Extract, without alteration, each line from the start of the listing to the line bearing "TIE_H = (.16, .56, .95, 1.14)".

**Source excerpt:**
▬▬▬▬▬▬▬▬▬▬

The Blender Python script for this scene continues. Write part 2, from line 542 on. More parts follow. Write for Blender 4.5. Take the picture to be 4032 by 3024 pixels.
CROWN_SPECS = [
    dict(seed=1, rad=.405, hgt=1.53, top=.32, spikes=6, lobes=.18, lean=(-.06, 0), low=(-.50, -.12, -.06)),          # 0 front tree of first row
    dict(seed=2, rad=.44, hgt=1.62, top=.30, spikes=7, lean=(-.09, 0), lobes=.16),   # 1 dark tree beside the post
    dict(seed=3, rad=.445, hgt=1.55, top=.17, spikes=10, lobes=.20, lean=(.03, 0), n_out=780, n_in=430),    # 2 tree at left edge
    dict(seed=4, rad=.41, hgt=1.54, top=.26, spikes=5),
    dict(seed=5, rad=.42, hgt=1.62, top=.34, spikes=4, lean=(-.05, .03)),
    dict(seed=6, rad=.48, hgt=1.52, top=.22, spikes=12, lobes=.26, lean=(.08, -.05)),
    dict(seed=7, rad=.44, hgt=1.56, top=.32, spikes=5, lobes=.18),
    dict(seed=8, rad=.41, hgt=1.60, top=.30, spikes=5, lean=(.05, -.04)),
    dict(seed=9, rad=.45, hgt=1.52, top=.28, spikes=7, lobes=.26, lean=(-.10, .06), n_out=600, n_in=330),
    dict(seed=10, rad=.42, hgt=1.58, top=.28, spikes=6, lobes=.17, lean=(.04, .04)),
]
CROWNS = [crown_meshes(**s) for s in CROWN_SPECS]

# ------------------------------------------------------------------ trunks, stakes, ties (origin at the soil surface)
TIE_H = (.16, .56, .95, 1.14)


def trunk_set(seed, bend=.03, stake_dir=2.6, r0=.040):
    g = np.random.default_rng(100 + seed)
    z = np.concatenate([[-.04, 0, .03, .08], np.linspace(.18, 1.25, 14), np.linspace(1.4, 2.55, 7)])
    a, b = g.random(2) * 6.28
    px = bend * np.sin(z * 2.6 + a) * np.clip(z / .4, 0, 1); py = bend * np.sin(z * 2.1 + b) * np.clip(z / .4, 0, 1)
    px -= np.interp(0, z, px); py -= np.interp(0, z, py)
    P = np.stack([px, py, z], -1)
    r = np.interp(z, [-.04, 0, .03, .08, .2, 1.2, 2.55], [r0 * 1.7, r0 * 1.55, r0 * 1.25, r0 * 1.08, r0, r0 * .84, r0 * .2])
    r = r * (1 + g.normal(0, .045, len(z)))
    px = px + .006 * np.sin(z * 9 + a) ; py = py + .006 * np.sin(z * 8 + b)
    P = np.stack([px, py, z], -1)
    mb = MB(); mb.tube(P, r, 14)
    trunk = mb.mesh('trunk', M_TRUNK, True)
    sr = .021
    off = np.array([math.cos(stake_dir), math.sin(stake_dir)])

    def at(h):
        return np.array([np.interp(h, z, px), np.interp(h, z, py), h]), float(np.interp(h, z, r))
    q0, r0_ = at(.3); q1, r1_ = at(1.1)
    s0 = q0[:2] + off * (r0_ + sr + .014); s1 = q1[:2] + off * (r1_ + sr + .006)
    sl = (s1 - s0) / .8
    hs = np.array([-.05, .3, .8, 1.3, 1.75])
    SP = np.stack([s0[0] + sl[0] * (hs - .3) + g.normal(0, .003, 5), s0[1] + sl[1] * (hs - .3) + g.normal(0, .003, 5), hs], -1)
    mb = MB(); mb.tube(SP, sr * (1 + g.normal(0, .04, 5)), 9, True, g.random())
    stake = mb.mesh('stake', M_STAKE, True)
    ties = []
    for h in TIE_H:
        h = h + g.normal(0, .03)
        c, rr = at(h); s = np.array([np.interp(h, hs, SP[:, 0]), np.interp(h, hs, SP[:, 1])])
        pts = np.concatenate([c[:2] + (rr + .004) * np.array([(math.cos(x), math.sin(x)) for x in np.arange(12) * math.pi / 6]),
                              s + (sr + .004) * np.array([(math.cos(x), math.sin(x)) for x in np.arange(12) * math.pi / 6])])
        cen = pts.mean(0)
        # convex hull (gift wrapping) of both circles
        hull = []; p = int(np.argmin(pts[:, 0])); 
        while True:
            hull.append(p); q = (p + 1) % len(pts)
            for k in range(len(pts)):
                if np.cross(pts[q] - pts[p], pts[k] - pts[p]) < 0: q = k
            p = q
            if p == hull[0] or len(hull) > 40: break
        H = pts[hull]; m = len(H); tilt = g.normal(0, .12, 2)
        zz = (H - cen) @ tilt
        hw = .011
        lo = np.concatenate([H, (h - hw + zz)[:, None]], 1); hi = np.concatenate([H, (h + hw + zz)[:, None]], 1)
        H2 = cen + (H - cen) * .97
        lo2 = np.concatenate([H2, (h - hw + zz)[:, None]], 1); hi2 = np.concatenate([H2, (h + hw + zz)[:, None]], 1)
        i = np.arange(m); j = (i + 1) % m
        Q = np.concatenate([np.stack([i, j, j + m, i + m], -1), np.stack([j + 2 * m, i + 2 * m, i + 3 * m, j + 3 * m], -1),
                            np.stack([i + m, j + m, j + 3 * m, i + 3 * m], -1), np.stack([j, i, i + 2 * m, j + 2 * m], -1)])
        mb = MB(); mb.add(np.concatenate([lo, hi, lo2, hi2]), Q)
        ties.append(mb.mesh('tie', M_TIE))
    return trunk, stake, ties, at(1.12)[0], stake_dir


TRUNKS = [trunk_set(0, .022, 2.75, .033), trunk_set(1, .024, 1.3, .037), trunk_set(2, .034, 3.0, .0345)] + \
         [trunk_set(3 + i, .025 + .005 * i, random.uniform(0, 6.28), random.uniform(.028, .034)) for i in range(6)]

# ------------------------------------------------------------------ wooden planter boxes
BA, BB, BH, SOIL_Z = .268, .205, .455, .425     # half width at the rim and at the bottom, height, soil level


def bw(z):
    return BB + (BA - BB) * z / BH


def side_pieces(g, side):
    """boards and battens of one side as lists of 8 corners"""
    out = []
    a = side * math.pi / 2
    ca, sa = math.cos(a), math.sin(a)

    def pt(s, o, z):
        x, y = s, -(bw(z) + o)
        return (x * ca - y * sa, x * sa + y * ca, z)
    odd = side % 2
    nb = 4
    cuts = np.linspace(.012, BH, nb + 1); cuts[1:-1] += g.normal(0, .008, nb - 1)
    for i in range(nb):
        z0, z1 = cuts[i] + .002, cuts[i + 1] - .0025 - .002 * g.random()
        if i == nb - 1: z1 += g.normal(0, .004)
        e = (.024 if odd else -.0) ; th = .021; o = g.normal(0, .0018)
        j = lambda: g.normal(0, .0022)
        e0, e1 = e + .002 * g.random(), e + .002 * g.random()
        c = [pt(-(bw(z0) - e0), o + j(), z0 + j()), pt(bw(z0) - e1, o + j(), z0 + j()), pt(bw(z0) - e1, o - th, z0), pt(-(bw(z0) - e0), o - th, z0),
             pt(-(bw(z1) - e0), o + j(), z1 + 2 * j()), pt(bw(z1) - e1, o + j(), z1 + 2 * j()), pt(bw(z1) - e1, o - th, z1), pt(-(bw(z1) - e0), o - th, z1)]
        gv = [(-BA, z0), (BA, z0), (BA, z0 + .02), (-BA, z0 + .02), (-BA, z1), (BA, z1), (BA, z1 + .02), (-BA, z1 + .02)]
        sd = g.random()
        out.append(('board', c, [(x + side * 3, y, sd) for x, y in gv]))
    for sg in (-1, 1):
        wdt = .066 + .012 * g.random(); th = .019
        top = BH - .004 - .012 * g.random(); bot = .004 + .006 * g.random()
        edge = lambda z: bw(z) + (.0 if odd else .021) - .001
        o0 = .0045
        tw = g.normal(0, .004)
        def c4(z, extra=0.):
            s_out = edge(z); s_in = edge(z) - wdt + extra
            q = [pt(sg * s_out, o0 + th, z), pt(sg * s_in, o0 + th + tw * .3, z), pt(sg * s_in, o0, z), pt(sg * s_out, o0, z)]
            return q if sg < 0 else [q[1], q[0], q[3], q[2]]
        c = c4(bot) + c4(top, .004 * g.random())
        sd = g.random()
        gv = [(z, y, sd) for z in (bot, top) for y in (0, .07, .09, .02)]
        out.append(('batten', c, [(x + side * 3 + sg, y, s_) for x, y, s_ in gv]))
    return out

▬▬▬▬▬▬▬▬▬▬

**Task result:**
The Blender Python script for this scene continues. Write part 2, from line 542 on. More parts follow. Write for Blender 4.5. Take the picture to be 4032 by 3024 pixels.
CROWN_SPECS = [
    dict(seed=1, rad=.405, hgt=1.53, top=.32, spikes=6, lobes=.18, lean=(-.06, 0), low=(-.50, -.12, -.06)),          # 0 front tree of first row
    dict(seed=2, rad=.44, hgt=1.62, top=.30, spikes=7, lean=(-.09, 0), lobes=.16),   # 1 dark tree beside the post
    dict(seed=3, rad=.445, hgt=1.55, top=.17, spikes=10, lobes=.20, lean=(.03, 0), n_out=780, n_in=430),    # 2 tree at left edge
    dict(seed=4, rad=.41, hgt=1.54, top=.26, spikes=5),
    dict(seed=5, rad=.42, hgt=1.62, top=.34, spikes=4, lean=(-.05, .03)),
    dict(seed=6, rad=.48, hgt=1.52, top=.22, spikes=12, lobes=.26, lean=(.08, -.05)),
    dict(seed=7, rad=.44, hgt=1.56, top=.32, spikes=5, lobes=.18),
    dict(seed=8, rad=.41, hgt=1.60, top=.30, spikes=5, lean=(.05, -.04)),
    dict(seed=9, rad=.45, hgt=1.52, top=.28, spikes=7, lobes=.26, lean=(-.10, .06), n_out=600, n_in=330),
    dict(seed=10, rad=.42, hgt=1.58, top=.28, spikes=6, lobes=.17, lean=(.04, .04)),
]
CROWNS = [crown_meshes(**s) for s in CROWN_SPECS]

# ------------------------------------------------------------------ trunks, stakes, ties (origin at the soil surface)
TIE_H = (.16, .56, .95, 1.14)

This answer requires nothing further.